Extract, unchanged, every line from the top of the material below through the line with "mb.build('bead_moulding', tb)", and no more.
===== Source data
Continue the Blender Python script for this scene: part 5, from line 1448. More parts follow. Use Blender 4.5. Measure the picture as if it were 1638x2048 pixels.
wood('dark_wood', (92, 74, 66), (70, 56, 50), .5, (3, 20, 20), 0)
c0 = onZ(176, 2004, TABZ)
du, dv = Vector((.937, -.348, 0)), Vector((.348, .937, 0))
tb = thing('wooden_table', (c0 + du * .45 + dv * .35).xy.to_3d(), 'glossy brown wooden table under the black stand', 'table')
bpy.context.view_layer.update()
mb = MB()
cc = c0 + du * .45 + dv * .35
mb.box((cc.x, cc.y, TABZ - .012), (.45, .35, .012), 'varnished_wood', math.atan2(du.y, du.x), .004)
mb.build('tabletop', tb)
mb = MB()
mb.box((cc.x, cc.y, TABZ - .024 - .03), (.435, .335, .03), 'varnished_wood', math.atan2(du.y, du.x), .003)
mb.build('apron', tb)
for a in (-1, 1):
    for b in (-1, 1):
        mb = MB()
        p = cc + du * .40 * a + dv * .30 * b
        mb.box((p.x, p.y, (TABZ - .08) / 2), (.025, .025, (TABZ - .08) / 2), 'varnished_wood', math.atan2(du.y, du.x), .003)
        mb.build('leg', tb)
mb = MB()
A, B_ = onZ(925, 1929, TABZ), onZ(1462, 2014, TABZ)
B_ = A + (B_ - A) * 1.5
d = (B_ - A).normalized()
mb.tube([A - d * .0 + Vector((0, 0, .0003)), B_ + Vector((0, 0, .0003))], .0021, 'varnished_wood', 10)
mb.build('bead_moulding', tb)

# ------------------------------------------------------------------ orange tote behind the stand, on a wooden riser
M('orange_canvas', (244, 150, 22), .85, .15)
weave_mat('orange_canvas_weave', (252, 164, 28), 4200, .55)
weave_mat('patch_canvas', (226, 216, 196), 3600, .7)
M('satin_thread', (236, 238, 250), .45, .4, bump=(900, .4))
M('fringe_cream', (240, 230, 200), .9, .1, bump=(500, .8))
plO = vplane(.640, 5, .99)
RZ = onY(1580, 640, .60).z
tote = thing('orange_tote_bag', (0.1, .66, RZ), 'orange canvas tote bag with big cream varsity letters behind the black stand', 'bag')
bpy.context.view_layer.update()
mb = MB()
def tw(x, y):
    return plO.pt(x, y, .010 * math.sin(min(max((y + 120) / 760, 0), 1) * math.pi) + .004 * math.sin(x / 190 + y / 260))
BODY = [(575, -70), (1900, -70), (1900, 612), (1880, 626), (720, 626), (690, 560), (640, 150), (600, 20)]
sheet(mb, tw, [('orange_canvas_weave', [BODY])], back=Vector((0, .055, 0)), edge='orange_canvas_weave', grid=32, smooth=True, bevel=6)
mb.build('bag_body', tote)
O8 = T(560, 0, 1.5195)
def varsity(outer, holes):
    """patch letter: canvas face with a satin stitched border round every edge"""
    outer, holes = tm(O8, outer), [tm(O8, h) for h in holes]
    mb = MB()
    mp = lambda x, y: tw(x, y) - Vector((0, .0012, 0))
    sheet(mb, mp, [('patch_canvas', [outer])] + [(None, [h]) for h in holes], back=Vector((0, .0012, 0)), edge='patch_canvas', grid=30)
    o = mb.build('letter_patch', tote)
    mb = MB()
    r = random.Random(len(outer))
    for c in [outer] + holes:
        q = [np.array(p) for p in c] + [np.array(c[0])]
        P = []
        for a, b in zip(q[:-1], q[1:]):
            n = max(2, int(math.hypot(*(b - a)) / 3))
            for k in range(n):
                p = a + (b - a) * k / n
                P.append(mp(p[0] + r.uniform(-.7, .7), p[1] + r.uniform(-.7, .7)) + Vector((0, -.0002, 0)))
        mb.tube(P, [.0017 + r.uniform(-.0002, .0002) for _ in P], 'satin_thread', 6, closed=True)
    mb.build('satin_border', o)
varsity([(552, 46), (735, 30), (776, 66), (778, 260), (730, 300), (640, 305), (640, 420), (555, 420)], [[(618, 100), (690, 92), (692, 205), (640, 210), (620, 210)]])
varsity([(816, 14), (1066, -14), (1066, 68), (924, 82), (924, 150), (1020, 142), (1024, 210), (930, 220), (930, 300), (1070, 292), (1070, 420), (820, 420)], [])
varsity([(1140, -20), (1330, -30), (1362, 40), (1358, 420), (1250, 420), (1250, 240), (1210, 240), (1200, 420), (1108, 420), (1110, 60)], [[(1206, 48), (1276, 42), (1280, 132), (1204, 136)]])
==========
# Complete answer
Continue the Blender Python script for this scene: part 5, from line 1448. More parts follow. Use Blender 4.5. Measure the picture as if it were 1638x2048 pixels.
wood('dark_wood', (92, 74, 66), (70, 56, 50), .5, (3, 20, 20), 0)
c0 = onZ(176, 2004, TABZ)
du, dv = Vector((.937, -.348, 0)), Vector((.348, .937, 0))
tb = thing('wooden_table', (c0 + du * .45 + dv * .35).xy.to_3d(), 'glossy brown wooden table under the black stand', 'table')
bpy.context.view_layer.update()
mb = MB()
cc = c0 + du * .45 + dv * .35
mb.box((cc.x, cc.y, TABZ - .012), (.45, .35, .012), 'varnished_wood', math.atan2(du.y, du.x), .004)
mb.build('tabletop', tb)
mb = MB()
mb.box((cc.x, cc.y, TABZ - .024 - .03), (.435, .335, .03), 'varnished_wood', math.atan2(du.y, du.x), .003)
mb.build('apron', tb)
for a in (-1, 1):
    for b in (-1, 1):
        mb = MB()
        p = cc + du * .40 * a + dv * .30 * b
        mb.box((p.x, p.y, (TABZ - .08) / 2), (.025, .025, (TABZ - .08) / 2), 'varnished_wood', math.atan2(du.y, du.x), .003)
        mb.build('leg', tb)
mb = MB()
A, B_ = onZ(925, 1929, TABZ), onZ(1462, 2014, TABZ)
B_ = A + (B_ - A) * 1.5
d = (B_ - A).normalized()
mb.tube([A - d * .0 + Vector((0, 0, .0003)), B_ + Vector((0, 0, .0003))], .0021, 'varnished_wood', 10)
mb.build('bead_moulding', tb)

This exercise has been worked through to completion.